# START OF Provided data

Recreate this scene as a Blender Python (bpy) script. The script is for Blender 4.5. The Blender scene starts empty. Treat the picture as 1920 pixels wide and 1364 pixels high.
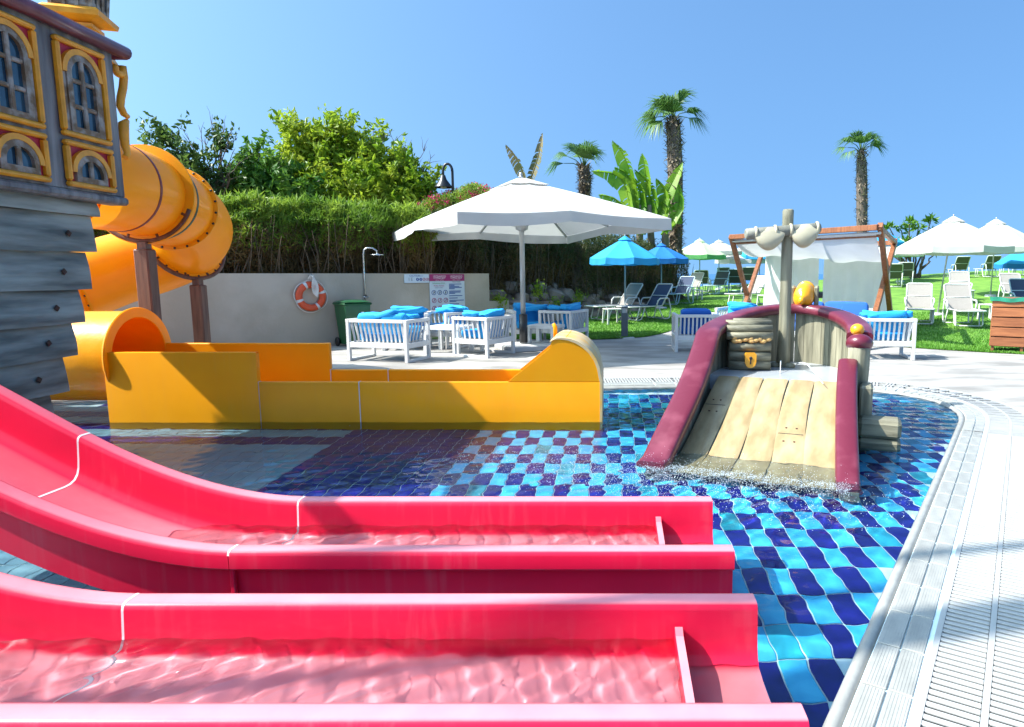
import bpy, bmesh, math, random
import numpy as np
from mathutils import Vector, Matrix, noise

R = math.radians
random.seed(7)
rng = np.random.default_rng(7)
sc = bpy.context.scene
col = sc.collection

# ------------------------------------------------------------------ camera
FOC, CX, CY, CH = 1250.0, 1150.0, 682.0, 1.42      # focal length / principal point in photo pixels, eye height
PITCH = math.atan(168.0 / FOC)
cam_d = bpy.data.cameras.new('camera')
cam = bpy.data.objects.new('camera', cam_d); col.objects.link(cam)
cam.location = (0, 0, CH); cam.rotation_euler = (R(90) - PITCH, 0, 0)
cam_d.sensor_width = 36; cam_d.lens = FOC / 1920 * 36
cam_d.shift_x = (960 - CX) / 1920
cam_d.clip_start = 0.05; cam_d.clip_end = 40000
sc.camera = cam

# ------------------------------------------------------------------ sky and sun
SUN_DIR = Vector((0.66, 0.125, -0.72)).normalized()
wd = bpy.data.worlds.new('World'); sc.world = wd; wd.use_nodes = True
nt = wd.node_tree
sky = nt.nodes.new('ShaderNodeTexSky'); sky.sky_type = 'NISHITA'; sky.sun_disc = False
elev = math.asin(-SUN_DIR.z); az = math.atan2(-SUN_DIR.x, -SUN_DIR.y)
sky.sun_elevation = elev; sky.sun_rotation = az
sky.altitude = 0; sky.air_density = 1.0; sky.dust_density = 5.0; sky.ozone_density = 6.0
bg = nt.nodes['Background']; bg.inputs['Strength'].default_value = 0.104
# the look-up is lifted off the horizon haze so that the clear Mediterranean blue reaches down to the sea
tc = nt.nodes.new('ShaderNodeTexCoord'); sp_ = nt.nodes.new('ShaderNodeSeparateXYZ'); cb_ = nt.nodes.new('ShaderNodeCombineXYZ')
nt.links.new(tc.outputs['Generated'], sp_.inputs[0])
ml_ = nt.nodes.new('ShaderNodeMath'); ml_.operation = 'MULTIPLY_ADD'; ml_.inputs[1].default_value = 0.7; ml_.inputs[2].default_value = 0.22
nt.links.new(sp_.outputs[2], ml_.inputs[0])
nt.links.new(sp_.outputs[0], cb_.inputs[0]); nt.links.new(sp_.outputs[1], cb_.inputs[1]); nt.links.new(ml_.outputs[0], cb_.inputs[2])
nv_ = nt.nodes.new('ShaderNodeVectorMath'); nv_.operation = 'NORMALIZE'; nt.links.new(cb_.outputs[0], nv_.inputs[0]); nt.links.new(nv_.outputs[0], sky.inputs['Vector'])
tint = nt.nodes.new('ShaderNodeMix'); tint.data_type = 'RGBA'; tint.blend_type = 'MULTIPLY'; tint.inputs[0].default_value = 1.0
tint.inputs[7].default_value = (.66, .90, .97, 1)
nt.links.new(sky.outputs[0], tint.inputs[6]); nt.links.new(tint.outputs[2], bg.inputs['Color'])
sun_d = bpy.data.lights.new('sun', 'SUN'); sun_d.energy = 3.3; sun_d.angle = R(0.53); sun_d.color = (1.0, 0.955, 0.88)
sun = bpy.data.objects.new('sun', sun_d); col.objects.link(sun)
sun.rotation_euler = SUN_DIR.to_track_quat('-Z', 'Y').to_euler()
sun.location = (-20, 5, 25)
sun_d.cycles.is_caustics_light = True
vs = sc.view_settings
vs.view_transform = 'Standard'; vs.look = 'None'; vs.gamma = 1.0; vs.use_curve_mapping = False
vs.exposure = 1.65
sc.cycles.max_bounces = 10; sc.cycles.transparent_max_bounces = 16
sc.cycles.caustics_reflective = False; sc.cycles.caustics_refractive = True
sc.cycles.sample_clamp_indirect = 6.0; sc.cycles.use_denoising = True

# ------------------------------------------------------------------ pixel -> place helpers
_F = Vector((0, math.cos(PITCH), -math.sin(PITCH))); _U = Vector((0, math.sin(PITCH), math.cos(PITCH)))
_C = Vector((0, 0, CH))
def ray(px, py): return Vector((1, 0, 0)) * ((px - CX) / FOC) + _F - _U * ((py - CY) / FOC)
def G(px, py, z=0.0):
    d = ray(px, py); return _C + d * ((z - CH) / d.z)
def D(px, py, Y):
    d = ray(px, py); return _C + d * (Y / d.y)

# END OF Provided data

**Objective**
Filter out all lines lacking the word "scene" and copy the rest.

**The response**
Recreate this scene as a Blender Python (bpy) script. The script is for Blender 4.5. The Blender scene starts empty. Treat the picture as 1920 pixels wide and 1364 pixels high.
sc = bpy.context.scene